Between Bartertown, the children’s grotto, and the high-speed escape in the finale, Mad Max Beyond Thunderdome has a lot of ideas—perhaps too many, and some of them incompatible. Each is segmented into a discernable chapter that connects to the rest in the most arbitrary of ways. Moreover, this is a kinder, gentler, pointedly PG-13 rated Mad Max film, with its hero sympathetic to the weak, misunderstood, and innocent, and its villain merciful for no real reason, except to avoid making her too unlikable. Aunt Entity is played by a superstar with a reputation to keep, after all. At the moment Miller cast Tina Turner, the film became unrecoverably Hollywood-ized. She gives a spirited performance, but her effect extends beyond her screen presence. Take the opening credits, during which Turner’s pop song “One of the Living” plays and sets the audience-friendly, pointedly 1980s mainstream mood; her end credits song “We Don’t Need Another Hero (Thunderdome)” topped the charts around the world. Her presence, no matter how submerged in Aunt Entity’s shady dealings, counteracts the series’ sense of desperation and ruthlessness otherwise inherent to Miller’s post-apocalypse.

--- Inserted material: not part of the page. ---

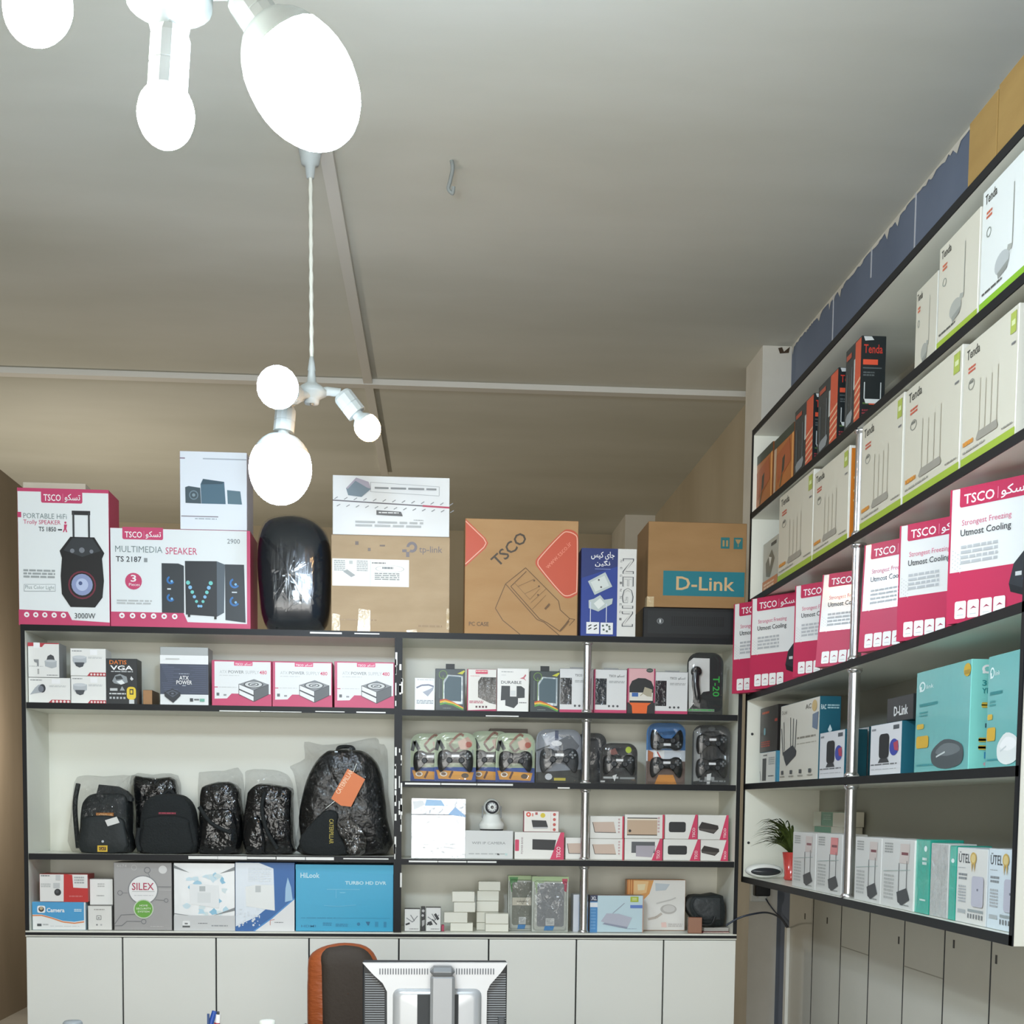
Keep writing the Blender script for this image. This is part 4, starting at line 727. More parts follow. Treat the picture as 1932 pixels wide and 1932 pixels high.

The fast-paced adventures of Indiana Jones and Star Wars had completely dominated Hollywood by 1985, and their influence on Miller is undeniable. At times, Mad Max Beyond Thunderdome plays like an escapist Saturday matinee serial, its edge and sense of remorseless fear removed for younger audiences. While Miller explores his individual tonal shifts in his three disparate acts, he uses a visual sense and grandiosity that had become the mainstream—a blockbuster method popularized by Spielberg and George Lucas. However much the element of commercialism in Mad Max Beyond Thunderdome does this post-apocalyptic wasteland a disservice, it’s not to any degree that might prevent us from enjoying Miller’s practical stuntwork and technical pleasures. Norma Moriceau’s costumes are as wild as ever, production designer Graham ‘Grace’ Walker erects some impressive sets, and every action sequence feels tangible and real. Mad Max Beyond Thunderdome doesn’t have the unrelenting quality or singularity of its predecessors, nor is it cohesive as a whole, but what it offers is well assembled and almost always diverting.